Josiah’s Covenant Faithfulness
“The king stood by the pillar and made a covenant before the LORD, to walk after the LORD and to keep his commandments and his testimonies and his statutes with all his heart and all his soul, to perform the words of this covenant that were written in this book. And all the people joined in the covenant” (v. 3).
Immediately upon hearing the book of Deuteronomy (“the Book of the Law”) read to him, King Josiah of Judah, who had ascended the throne in about 640 BC at the age of eight, tore his clothes as a sign of repentance for Judah’s transgression of the covenant with God (2 Kings 22:1–11). We should note, however, that Josiah’s faithfulness to the Lord predated the rediscovery of the Book of the Law. Second Chronicles 34:1–18 tells us that Josiah actually began to cleanse the land of Judah of idolatry before Deuteronomy was found in the temple. The author of 2 Kings, however, places the cleansing of the land in chapter 23, after the account of the law’s rediscovery. He placed the material out of chronological order for a theological purpose. Perhaps he wanted to emphasize that since the original audience of 1–2 Kings was in exile because of their law breaking, the only way forward was through a rediscovery of God’s law that led to reform in their beliefs and actions.
In any case, we get a picture of Josiah’s thoroughgoing reformation of Judah’s worship in today’s passage. We see that idolatry had clearly pervaded the southern kingdom before Josiah’s reign, for not even the most sacred site of the old covenant—Solomon’s temple in Jerusalem—had been left undefiled. Vessels and images of Baal and Asherah, two gods from the Canaanite pantheon of pagan deities, were removed from the temple and destroyed (2 Kings 23:4, 6, 11). Josiah also destroyed the temple apartments of the male cult prostitutes, whom the Judahites visited in hopes of making their land more fertile (v. 7). The good king put an end to human sacrifice in Judah when he defiled Topheth, a site where parents offered up their children to the god Molech (v. 10). Josiah’s reforms extended even into the area formerly held by the northern kingdom, for he took down Jeroboam I’s altar at Bethel (v. 15). He put to death the priests who led God’s people in the worship of false deities, as prescribed by the stipulations of the Mosaic law (v. 20; see Deut. 13).
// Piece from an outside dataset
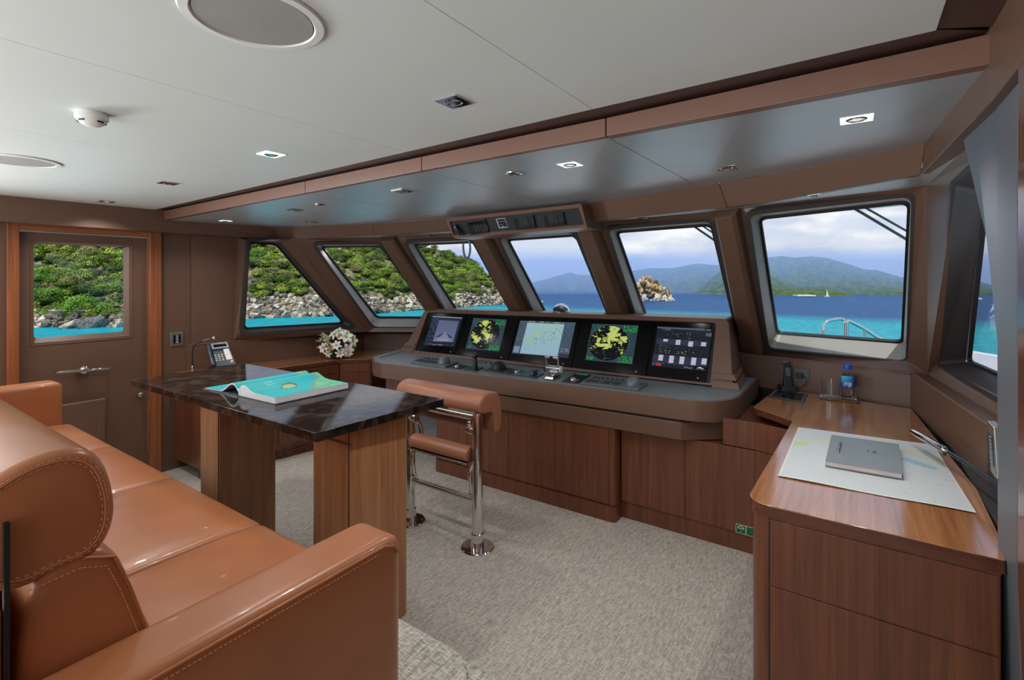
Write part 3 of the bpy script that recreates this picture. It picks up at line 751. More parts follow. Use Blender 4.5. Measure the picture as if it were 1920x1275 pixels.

Josiah’s zeal for the true worship of the Lord serves as an example for us. The author of 2 Kings wants us to see Josiah as a model for reformation and to encourage in us a desire to see the true worship of God promoted wherever people claim His name. As we seek to follow Christ, we will also seek to worship Him in a way that pleases Him and to remove all traces of idolatry from our lives.
Coram Deo
It is easy to go through life never thinking deeply about the way we worship the Lord. However, Scripture is quite clear that the Lord takes His worship seriously. That is why we must be careful not to let any hint of false worship invade either our private or corporate worship of God. As we are able, we must support the true worship of the Lord in a manner that is agreeable to what He has revealed.